Running: 18 miles (11.16). Distance day, along 146th street (the "Highway to Hell"). I got a bit of a late start, so I ran into some serious heat issues at around mile 15, but I got it done. And generally speaking, it was a good run, until around mile 17, when my old friend calf cramp arrived. Both my calves began to seize up, and I ended up half-shuffling, half-walking (and entirely cursing) during that last mile. Finny thing is, it only happened when I ran; I was fine when I walked.

This isn't a new problem; I've had calf cramps like this in the past. I suspect it is a hydration issue. The air temp during the last few miles of my run was pushing 90, and I was really hitting the fluids--around 32 oz. of Gatorade during the last three miles. I tend to sweat a great deal, and lose salt in the process (my shirt usually has a lot of white on it, even during just somewhat warm runs). Probably I need to increase my potassium and sodium intake, but to what levels I don't know.

At any rate, I hope it was just a hydration/heat issue. Whatever the case, I don't need this to happen again, and certainly not during the North Face.

Nutrition: quite a good day here; vegan all day, and salmon at Texas Roadhouse in the evening.

June 10: baseball day

Kendo: morning suburi. Lately I've been doing good, daily work here. I think my suburi helps me get my mind focused for the rest of the day.

Running: active recovery day. I did do quite a bit of walking, which I suppose is a good, light day.

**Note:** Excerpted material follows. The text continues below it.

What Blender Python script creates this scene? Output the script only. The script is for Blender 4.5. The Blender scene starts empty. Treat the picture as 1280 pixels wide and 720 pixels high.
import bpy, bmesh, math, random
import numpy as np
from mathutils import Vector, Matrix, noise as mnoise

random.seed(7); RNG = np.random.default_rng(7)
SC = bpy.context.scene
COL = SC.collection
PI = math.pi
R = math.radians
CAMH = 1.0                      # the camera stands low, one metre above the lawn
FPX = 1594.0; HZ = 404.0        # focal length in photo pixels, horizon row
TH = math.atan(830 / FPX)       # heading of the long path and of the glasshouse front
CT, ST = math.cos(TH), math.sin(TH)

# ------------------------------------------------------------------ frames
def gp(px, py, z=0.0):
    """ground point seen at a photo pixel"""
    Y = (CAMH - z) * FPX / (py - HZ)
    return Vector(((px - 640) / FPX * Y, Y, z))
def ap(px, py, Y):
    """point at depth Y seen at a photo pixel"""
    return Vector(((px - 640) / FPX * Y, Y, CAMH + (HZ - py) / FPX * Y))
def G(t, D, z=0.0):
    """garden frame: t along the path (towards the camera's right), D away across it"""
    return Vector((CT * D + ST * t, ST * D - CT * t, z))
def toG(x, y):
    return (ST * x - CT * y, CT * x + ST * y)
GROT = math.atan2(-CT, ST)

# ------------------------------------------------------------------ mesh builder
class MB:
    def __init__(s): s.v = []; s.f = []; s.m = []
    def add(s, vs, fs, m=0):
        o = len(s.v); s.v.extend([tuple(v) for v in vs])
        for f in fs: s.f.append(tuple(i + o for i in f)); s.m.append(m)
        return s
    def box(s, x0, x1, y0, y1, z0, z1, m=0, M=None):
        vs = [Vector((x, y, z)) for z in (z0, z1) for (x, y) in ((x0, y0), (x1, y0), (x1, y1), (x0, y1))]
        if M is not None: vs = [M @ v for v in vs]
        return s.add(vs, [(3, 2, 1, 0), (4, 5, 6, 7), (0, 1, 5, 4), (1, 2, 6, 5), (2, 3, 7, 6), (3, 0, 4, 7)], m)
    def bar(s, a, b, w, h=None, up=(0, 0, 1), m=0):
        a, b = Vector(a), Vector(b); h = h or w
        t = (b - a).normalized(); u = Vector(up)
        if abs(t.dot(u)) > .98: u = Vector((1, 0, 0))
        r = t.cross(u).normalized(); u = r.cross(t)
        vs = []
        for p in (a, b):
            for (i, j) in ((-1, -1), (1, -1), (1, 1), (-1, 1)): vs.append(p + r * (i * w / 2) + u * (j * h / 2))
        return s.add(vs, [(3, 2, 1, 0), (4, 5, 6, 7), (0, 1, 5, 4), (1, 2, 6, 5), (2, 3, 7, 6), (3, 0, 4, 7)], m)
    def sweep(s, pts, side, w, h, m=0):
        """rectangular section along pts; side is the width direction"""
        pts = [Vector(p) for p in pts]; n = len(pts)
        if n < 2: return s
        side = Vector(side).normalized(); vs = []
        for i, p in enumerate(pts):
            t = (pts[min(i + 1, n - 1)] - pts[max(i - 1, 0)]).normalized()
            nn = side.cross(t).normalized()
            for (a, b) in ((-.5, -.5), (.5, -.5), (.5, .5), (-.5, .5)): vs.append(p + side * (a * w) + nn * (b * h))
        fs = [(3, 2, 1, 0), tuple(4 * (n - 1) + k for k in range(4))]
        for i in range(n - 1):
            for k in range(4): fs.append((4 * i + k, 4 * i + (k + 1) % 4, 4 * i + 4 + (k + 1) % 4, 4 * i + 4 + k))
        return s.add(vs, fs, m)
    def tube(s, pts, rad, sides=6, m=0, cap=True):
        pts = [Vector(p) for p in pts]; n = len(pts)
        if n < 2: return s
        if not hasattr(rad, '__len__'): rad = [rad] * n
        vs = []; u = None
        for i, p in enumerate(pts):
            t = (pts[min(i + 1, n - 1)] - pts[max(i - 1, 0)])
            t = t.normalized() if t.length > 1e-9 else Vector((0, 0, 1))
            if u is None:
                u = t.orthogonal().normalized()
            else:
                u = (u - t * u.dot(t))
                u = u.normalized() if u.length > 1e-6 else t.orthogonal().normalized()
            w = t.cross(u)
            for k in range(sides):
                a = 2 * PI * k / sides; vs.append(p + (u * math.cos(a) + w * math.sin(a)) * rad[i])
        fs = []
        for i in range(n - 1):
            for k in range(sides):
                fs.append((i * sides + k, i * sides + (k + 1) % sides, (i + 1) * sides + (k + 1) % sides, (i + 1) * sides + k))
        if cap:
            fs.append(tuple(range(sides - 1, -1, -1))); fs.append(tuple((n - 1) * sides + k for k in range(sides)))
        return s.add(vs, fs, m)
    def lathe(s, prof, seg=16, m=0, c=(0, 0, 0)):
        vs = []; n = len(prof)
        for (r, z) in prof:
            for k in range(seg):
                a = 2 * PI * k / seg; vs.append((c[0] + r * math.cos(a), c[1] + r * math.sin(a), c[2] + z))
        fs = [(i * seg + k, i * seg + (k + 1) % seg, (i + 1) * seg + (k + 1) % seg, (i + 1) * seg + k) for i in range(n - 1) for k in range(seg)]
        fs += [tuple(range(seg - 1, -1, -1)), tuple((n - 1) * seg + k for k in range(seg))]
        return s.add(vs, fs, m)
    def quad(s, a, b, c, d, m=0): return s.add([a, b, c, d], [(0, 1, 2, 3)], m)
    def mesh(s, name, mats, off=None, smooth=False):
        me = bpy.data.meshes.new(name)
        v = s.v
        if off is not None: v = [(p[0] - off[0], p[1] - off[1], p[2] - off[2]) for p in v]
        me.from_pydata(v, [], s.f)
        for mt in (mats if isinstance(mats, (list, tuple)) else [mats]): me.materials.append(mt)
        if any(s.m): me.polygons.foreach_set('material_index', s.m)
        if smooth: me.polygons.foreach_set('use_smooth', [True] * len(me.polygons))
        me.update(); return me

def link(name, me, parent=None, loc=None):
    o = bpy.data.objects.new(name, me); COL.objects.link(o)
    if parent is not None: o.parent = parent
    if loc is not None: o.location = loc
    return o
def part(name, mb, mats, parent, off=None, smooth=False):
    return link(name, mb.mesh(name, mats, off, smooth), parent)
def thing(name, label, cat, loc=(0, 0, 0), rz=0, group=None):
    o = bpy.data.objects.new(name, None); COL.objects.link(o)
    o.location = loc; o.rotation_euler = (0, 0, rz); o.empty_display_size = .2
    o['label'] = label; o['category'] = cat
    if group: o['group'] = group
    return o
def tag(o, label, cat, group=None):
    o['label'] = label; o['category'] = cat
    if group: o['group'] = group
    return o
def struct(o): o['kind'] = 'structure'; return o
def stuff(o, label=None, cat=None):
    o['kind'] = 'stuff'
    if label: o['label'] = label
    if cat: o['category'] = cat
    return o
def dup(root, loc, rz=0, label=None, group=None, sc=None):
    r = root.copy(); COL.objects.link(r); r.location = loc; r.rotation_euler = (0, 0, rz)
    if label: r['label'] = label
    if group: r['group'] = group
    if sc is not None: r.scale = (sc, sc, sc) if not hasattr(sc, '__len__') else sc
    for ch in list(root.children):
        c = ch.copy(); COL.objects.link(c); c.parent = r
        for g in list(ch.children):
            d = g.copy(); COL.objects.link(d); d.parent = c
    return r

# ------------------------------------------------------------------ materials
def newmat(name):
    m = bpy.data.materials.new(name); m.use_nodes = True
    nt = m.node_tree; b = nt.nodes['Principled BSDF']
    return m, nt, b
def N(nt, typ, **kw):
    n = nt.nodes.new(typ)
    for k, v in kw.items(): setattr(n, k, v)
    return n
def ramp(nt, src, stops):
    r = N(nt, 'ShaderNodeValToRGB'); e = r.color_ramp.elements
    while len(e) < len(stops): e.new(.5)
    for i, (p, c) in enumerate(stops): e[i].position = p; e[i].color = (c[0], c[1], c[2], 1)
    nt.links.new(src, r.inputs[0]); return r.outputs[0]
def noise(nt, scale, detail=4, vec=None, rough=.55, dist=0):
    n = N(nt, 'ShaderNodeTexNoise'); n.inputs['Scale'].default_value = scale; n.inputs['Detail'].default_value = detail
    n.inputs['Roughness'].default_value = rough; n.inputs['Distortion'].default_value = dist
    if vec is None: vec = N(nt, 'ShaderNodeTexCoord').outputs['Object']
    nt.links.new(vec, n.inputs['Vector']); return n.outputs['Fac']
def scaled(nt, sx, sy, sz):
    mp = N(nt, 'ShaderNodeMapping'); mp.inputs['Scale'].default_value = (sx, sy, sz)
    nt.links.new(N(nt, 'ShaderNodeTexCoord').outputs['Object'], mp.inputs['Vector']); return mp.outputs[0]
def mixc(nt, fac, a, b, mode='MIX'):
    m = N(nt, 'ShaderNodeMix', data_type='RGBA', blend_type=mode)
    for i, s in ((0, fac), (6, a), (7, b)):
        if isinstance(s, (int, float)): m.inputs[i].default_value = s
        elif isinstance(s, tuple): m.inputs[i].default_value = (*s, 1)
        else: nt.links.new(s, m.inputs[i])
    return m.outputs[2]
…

Nutrition: spent a fair part of the day at the Westfield sports complex, watching the first games of what will be a very busy travel baseball summer. These things are always a challenge, nutritionally speaking, but I managed pretty well today--snuck a few Clif Bars into the place.

June 9: almost perfect

Kendo: morning suburi. Doing well here, I think, feeling smoother.

Running: 8 miles (10.25). This has become a standard run for me; an 8 miler at around a 10 1/2 minute pace.

Nutrition: really made an effort to do an entirely vegan day; and I would have made it, too, were it not for that last remaining piece of birthday cake, darn it. Still, a very good, nearly perfect day.